[Instructions to follow] Return the full listing exactly as it is written.

[Data extract]

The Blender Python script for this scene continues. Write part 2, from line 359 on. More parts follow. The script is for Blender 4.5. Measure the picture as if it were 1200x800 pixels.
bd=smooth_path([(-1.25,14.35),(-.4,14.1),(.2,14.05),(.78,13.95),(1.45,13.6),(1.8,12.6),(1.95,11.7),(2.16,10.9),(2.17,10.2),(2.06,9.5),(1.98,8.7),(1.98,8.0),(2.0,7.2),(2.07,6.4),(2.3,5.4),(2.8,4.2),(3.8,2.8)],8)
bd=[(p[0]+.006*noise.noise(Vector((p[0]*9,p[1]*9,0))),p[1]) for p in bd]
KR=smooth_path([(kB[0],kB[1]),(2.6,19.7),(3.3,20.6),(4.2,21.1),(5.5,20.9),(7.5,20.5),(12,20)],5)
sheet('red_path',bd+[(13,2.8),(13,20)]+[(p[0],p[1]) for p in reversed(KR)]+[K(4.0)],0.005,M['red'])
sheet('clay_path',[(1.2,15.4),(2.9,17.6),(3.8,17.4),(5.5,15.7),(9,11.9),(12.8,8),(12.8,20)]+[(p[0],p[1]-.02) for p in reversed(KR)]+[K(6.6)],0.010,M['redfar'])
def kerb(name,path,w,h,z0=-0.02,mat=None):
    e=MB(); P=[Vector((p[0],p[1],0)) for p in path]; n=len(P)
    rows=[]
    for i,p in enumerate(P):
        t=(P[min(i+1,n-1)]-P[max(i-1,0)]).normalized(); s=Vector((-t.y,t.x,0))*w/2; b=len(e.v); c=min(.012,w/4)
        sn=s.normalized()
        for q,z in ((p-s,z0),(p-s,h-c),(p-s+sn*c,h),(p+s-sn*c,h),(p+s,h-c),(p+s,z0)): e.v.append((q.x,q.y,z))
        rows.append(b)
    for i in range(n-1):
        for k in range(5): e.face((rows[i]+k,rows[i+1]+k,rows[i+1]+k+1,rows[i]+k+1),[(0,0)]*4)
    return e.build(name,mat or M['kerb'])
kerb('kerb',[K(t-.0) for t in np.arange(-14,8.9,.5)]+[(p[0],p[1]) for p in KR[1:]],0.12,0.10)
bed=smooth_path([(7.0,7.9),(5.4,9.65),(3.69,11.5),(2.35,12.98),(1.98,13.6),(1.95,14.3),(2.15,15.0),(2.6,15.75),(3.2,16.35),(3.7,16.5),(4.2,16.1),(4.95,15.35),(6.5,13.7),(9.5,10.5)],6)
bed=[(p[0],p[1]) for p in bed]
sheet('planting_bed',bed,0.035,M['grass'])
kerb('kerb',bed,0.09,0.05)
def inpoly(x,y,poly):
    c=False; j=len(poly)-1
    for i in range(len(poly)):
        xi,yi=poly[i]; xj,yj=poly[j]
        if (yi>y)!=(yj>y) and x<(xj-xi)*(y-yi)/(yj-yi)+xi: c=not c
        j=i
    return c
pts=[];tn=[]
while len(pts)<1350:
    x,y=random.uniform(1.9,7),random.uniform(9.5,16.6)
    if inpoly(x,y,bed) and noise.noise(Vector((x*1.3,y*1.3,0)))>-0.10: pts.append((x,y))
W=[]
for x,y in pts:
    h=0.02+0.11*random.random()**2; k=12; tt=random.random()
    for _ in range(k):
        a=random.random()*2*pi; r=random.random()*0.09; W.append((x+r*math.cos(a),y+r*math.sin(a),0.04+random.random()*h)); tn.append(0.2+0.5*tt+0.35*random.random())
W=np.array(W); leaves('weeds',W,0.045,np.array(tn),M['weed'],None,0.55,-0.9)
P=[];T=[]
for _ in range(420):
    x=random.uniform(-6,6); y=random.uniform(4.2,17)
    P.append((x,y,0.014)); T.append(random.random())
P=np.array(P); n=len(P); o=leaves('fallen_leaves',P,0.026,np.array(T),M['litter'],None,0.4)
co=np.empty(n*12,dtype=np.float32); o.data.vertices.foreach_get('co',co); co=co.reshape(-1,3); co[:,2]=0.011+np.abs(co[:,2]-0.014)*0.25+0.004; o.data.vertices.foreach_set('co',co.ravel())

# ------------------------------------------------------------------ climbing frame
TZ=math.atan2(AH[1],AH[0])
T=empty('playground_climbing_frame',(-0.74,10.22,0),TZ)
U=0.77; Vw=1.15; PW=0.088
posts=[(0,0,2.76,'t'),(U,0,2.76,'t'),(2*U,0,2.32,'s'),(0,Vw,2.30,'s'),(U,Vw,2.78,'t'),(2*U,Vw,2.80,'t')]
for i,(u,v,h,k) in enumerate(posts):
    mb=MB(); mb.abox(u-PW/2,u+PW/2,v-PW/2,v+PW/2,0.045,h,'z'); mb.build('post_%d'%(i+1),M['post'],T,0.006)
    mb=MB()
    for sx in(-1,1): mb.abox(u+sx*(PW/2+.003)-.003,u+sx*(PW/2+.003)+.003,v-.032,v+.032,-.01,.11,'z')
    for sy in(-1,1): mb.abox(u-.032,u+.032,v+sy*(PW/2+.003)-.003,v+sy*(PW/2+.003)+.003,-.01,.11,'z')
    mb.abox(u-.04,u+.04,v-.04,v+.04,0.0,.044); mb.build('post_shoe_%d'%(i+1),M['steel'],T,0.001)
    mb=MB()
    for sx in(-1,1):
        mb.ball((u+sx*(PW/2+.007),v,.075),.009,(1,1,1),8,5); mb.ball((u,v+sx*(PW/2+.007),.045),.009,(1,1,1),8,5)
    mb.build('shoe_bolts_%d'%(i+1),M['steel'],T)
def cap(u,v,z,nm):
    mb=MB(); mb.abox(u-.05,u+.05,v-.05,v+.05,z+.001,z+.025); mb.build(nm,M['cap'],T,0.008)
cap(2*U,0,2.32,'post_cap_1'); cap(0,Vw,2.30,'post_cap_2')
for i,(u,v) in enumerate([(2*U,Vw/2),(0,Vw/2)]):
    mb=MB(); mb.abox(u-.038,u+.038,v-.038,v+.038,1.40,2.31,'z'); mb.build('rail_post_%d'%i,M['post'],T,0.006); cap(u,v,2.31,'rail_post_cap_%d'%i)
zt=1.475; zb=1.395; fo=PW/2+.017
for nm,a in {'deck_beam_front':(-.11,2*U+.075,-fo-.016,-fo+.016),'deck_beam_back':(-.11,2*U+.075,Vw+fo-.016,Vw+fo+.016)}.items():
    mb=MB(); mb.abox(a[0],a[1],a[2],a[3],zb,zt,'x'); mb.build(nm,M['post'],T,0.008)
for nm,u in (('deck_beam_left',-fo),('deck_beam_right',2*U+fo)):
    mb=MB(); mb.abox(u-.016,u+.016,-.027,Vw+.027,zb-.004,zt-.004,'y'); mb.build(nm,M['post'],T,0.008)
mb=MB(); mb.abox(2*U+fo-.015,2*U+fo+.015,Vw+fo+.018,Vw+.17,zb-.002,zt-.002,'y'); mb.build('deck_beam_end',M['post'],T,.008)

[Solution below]
The Blender Python script for this scene continues. Write part 2, from line 359 on. More parts follow. The script is for Blender 4.5. Measure the picture as if it were 1200x800 pixels.
bd=smooth_path([(-1.25,14.35),(-.4,14.1),(.2,14.05),(.78,13.95),(1.45,13.6),(1.8,12.6),(1.95,11.7),(2.16,10.9),(2.17,10.2),(2.06,9.5),(1.98,8.7),(1.98,8.0),(2.0,7.2),(2.07,6.4),(2.3,5.4),(2.8,4.2),(3.8,2.8)],8)
bd=[(p[0]+.006*noise.noise(Vector((p[0]*9,p[1]*9,0))),p[1]) for p in bd]
KR=smooth_path([(kB[0],kB[1]),(2.6,19.7),(3.3,20.6),(4.2,21.1),(5.5,20.9),(7.5,20.5),(12,20)],5)
sheet('red_path',bd+[(13,2.8),(13,20)]+[(p[0],p[1]) for p in reversed(KR)]+[K(4.0)],0.005,M['red'])
sheet('clay_path',[(1.2,15.4),(2.9,17.6),(3.8,17.4),(5.5,15.7),(9,11.9),(12.8,8),(12.8,20)]+[(p[0],p[1]-.02) for p in reversed(KR)]+[K(6.6)],0.010,M['redfar'])
def kerb(name,path,w,h,z0=-0.02,mat=None):
    e=MB(); P=[Vector((p[0],p[1],0)) for p in path]; n=len(P)
    rows=[]
    for i,p in enumerate(P):
        t=(P[min(i+1,n-1)]-P[max(i-1,0)]).normalized(); s=Vector((-t.y,t.x,0))*w/2; b=len(e.v); c=min(.012,w/4)
        sn=s.normalized()
        for q,z in ((p-s,z0),(p-s,h-c),(p-s+sn*c,h),(p+s-sn*c,h),(p+s,h-c),(p+s,z0)): e.v.append((q.x,q.y,z))
        rows.append(b)
    for i in range(n-1):
        for k in range(5): e.face((rows[i]+k,rows[i+1]+k,rows[i+1]+k+1,rows[i]+k+1),[(0,0)]*4)
    return e.build(name,mat or M['kerb'])
kerb('kerb',[K(t-.0) for t in np.arange(-14,8.9,.5)]+[(p[0],p[1]) for p in KR[1:]],0.12,0.10)
bed=smooth_path([(7.0,7.9),(5.4,9.65),(3.69,11.5),(2.35,12.98),(1.98,13.6),(1.95,14.3),(2.15,15.0),(2.6,15.75),(3.2,16.35),(3.7,16.5),(4.2,16.1),(4.95,15.35),(6.5,13.7),(9.5,10.5)],6)
bed=[(p[0],p[1]) for p in bed]
sheet('planting_bed',bed,0.035,M['grass'])
kerb('kerb',bed,0.09,0.05)
def inpoly(x,y,poly):
    c=False; j=len(poly)-1
    for i in range(len(poly)):
        xi,yi=poly[i]; xj,yj=poly[j]
        if (yi>y)!=(yj>y) and x<(xj-xi)*(y-yi)/(yj-yi)+xi: c=not c
        j=i
    return c
pts=[];tn=[]
while len(pts)<1350:
    x,y=random.uniform(1.9,7),random.uniform(9.5,16.6)
    if inpoly(x,y,bed) and noise.noise(Vector((x*1.3,y*1.3,0)))>-0.10: pts.append((x,y))
W=[]
for x,y in pts:
    h=0.02+0.11*random.random()**2; k=12; tt=random.random()
    for _ in range(k):
        a=random.random()*2*pi; r=random.random()*0.09; W.append((x+r*math.cos(a),y+r*math.sin(a),0.04+random.random()*h)); tn.append(0.2+0.5*tt+0.35*random.random())
W=np.array(W); leaves('weeds',W,0.045,np.array(tn),M['weed'],None,0.55,-0.9)
P=[];T=[]
for _ in range(420):
    x=random.uniform(-6,6); y=random.uniform(4.2,17)
    P.append((x,y,0.014)); T.append(random.random())
P=np.array(P); n=len(P); o=leaves('fallen_leaves',P,0.026,np.array(T),M['litter'],None,0.4)
co=np.empty(n*12,dtype=np.float32); o.data.vertices.foreach_get('co',co); co=co.reshape(-1,3); co[:,2]=0.011+np.abs(co[:,2]-0.014)*0.25+0.004; o.data.vertices.foreach_set('co',co.ravel())

# ------------------------------------------------------------------ climbing frame
TZ=math.atan2(AH[1],AH[0])
T=empty('playground_climbing_frame',(-0.74,10.22,0),TZ)
U=0.77; Vw=1.15; PW=0.088
posts=[(0,0,2.76,'t'),(U,0,2.76,'t'),(2*U,0,2.32,'s'),(0,Vw,2.30,'s'),(U,Vw,2.78,'t'),(2*U,Vw,2.80,'t')]
for i,(u,v,h,k) in enumerate(posts):
    mb=MB(); mb.abox(u-PW/2,u+PW/2,v-PW/2,v+PW/2,0.045,h,'z'); mb.build('post_%d'%(i+1),M['post'],T,0.006)
    mb=MB()
    for sx in(-1,1): mb.abox(u+sx*(PW/2+.003)-.003,u+sx*(PW/2+.003)+.003,v-.032,v+.032,-.01,.11,'z')
    for sy in(-1,1): mb.abox(u-.032,u+.032,v+sy*(PW/2+.003)-.003,v+sy*(PW/2+.003)+.003,-.01,.11,'z')
    mb.abox(u-.04,u+.04,v-.04,v+.04,0.0,.044); mb.build('post_shoe_%d'%(i+1),M['steel'],T,0.001)
    mb=MB()
    for sx in(-1,1):
        mb.ball((u+sx*(PW/2+.007),v,.075),.009,(1,1,1),8,5); mb.ball((u,v+sx*(PW/2+.007),.045),.009,(1,1,1),8,5)
    mb.build('shoe_bolts_%d'%(i+1),M['steel'],T)
def cap(u,v,z,nm):
    mb=MB(); mb.abox(u-.05,u+.05,v-.05,v+.05,z+.001,z+.025); mb.build(nm,M['cap'],T,0.008)
cap(2*U,0,2.32,'post_cap_1'); cap(0,Vw,2.30,'post_cap_2')
for i,(u,v) in enumerate([(2*U,Vw/2),(0,Vw/2)]):
    mb=MB(); mb.abox(u-.038,u+.038,v-.038,v+.038,1.40,2.31,'z'); mb.build('rail_post_%d'%i,M['post'],T,0.006); cap(u,v,2.31,'rail_post_cap_%d'%i)
zt=1.475; zb=1.395; fo=PW/2+.017
for nm,a in {'deck_beam_front':(-.11,2*U+.075,-fo-.016,-fo+.016),'deck_beam_back':(-.11,2*U+.075,Vw+fo-.016,Vw+fo+.016)}.items():
    mb=MB(); mb.abox(a[0],a[1],a[2],a[3],zb,zt,'x'); mb.build(nm,M['post'],T,0.008)
for nm,u in (('deck_beam_left',-fo),('deck_beam_right',2*U+fo)):
    mb=MB(); mb.abox(u-.016,u+.016,-.027,Vw+.027,zb-.004,zt-.004,'y'); mb.build(nm,M['post'],T,0.008)
mb=MB(); mb.abox(2*U+fo-.015,2*U+fo+.015,Vw+fo+.018,Vw+.17,zb-.002,zt-.002,'y'); mb.build('deck_beam_end',M['post'],T,.008)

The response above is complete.